Twenty-six states have banned spanking in schools. And many child-care authorities, including Dr. Benjamin Spock and Dr. T. Berry Brazelton, recommend that parents try other means of discipline before resorting to spanking.

"When you say spanking's acceptable," Fisher said, "you're including in that some parents who don't know when to stop. What starts off as a spanking can become something much more serious.

"We've grown to feel (that) hitting a child doesn't hurt them, that it runs right off their back," she added. "And that is not true. The emotional scars are the ones that don't heal."

But Americans traditionally have viewed spanking as an appropriate, effective form of discipline that doesn't hurt anyone in the long run.

"Let's go back and look at the percentage of the population that's been spanked," Hodge said. "I was spanked. I didn't turn out to be a violent psychopath."

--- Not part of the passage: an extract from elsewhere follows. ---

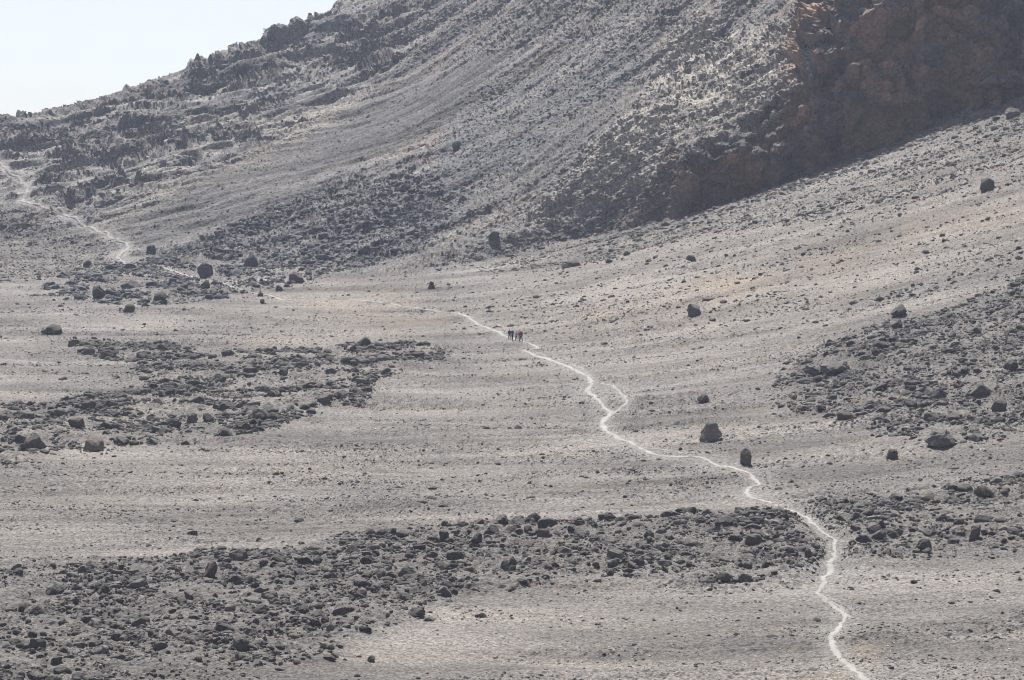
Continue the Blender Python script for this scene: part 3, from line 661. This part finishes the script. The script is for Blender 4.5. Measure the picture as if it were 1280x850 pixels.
# boulders one can name, each at its place: px, py of its foot, width and height in px, tone, look, label
BOULDERS = [
    (886, 551, 33, 27, (.29, .27, .24), 'big grey boulder with a lit top and dark front standing alone by the footpath'),
    (931, 580, 18, 23, MD, 'upright narrow boulder standing close beside a bend of the footpath'),
    (880, 502, 17, 10, DK, 'small boulder on the open gravel just uphill of the big lone boulder'),
    (265, 722, 23, 25, (.15, .12, .11), 'tall brown leaning boulder at the upper edge of the front rock band'),
    (68, 416, 29, 12, DK, 'long low dark boulder lying alone on the pale plain near the left edge'),
    (1233, 237, 23, 17, DK, 'rounded dark boulder alone on the sandy talus slope below the cliff'),
    (868, 394, 22, 17, MD, 'weathered boulder with a pointed top at the near edge of the tan sand'),
    (1125, 393, 23, 15, DK, 'slanting block at the upper edge of the right rock field, larger of a pair'),
    (1123, 408, 16, 11, DK, 'blunt dark block just below the slanting block in the right rock field'),
    (1225, 494, 38, 20, MD, 'broad grey slab boulder amid the right rock field, lower edge in shade'),
    (1250, 514, 24, 21, MD, 'rounded pale boulder below the broad slab in the right rock field'),
    (1176, 556, 46, 23, (.2, .19, .175), 'massive rounded outcrop boulder at the foot of the right rock field'),
    (1115, 572, 17, 13, (.16, .14, .135), 'striped brown block on clear gravel below the right rock field'),
    (1046, 464, 46, 18, (.2, .19, .18), 'long sloping rock slab at the left edge of the right rock field'),
    (46, 561, 32, 22, (.16, .14, .13), 'large brown dome boulder low in the left rock field'),
    (118, 563, 30, 20, (.235, .205, .17), 'tan boulder with a black shadowed front low in the left rock field'),
    (97, 533, 26, 14, (.16, .13, .115), 'reddish flat boulder just above the tan boulder in the left rock field'),
    (122, 372, 22, 19, DK, 'tall dark boulder leftmost in the cluster below the far footpath'),
    (166, 361, 32, 15, DK, 'wide double boulder in the middle of the cluster below the far footpath'),
    (163, 390, 20, 13, DK, 'lower boulder with a small companion at the near end of the far cluster'),
    (202, 376, 24, 14, DK, 'flat topped boulder with its dark underside in the far cluster'),
    (191, 319, 18, 17, BL, 'squarish bluish boulder just right of the far footpath bend'),
    (110, 334, 15, 12, DK, 'small round boulder left of the far footpath bend'),
    (259, 344, 26, 20, (.15, .14, .14), 'big two tone boulder touching the footpath at the foot of the scree'),
    (258, 361, 16, 14, DK, 'dark block just below the footpath under the two tone boulder'),
    (368, 352, 24, 14, (.16, .145, .135), 'rounded brown boulder at the toe of the dark scree'),
    (313, 333, 24, 18, BL, 'bulky bluish boulder half buried at the toe of the dark scree'),
    (349, 363, 12, 9, DK, 'small dark stone beside the faint stretch of footpath, upper one'),
    (325, 371, 9, 8, DK, 'upper of two small dark blocks at the end of the faint footpath'),
    (328, 379, 8, 7, DK, 'lower of two small dark blocks at the end of the faint footpath'),
    (539, 361, 11, 12, DK, 'pointed dark rock alone on the pale slope above the footpath'),
    (570, 186, 14, 13, BL, 'large shadowed block halfway up the bluish scree'),
    (617, 298, 22, 12, BL, 'dark rounded boulder at the lower edge of the bluish scree'),
    (716, 334, 30, 10, DK, 'long dark rock pile lump on the slope above the hikers'),
    (865, 327, 16, 10, DK, 'dark boulder with a smaller neighbour on the sandy slope below the cliff'),
    (520, 769, 28, 12, DK, 'long dark block at the lower corner of the front rock band'),
    (465, 826, 12, 9, DK, 'small dark stone alone on clear gravel below the front rock band'),
    (642, 708, 14, 15, DK, 'upright dark block in the middle of the front rock band'),
    (632, 711, 12, 15, (.2, .19, .175), 'upright grey block touching the dark upright block in the front band'),
    (1155, 686, 23, 13, DK, 'wide black boulder low in the rock band right of the footpath'),
    (1220, 671, 20, 19, (.18, .165, .15), 'lozenge shaped boulder with a lit brown top right of the footpath'),
    (1160, 625, 22, 11, (.24, .2, .16), 'tan topped flat boulder near the upper edge of the right band'),
    (1208, 616, 26, 13, DK, 'large brown boulder at the upper edge of the right band'),
    (1228, 620, 30, 15, (.19, .165, .14), 'broad boulder with a tan top at the upper edge of the right band'),
    (1118, 625, 24, 10, DK, 'low dark slab at the upper edge of the band right of the footpath'),
    (1010, 695, 13, 12, DK, 'black block just left of the footpath where it leaves the front band'),
    (260, 527, 18, 12, DK, 'dark boulder in the middle of the left rock field'),
    (240, 528, 16, 13, MD, 'grey boulder beside the dark one in the middle of the left rock field'),
    (335, 515, 34, 14, (.19, .18, .165), 'long pale topped slab near the lower edge of the left rock field'),
    (1088, 205, 10, 8, PL, 'pale block lying just below the shaded cliff'),
    (1267, 145, 24, 13, (.24, .22, .2), 'large pale slab on the rubble slope under the cliff'),
    (1083, 207, 10, 8, PL, 'pale round stone lying at the foot of the shaded cliff'),
    (503, 671, 22, 9, DK, 'flat dark boulder at the upper edge of the front band left of the others'),
    (555, 672, 17, 10, DK, 'dark wedge at the upper edge of the front band above the dense rubble'),
    (597, 676, 17, 12, DK, 'rounded dark boulder near the upper edge of the front band'),
    (660, 664, 13, 9, DK, 'dark blocky rock at the upper edge of the front band'),
    (811, 672, 16, 11, DK, 'dark lump near the upper edge of the band nearer the footpath'),
]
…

In addition, many parents are suspicious of any hint that government--in the person of a police officer or a social worker--is intruding in the home and limiting a parent's right to raise a child as the family sees fit.

When a USA Today call-in survey last April asked if parents should be prohibited by law from spanking their children, 87% of the callers said no.

"The child-advocate forces are in some cases the most overzealous organizations I've ever seen in my life," Hodge said. "I don't want to see these zealots coming in and tearing families apart because a child was spanked."

Haeuser said children must be protected--even if parents protest. "Physical punishment has been handed down from one generation to the next. We've been very respective of parental privacy, but it's time we intervene."

Haeuser, who campaigns against spanking, concedes that she administered occasional spankings in her own home. "I had four children in five years, so I know a little something about stress," she said. "I spanked on occasion. And I cried afterward."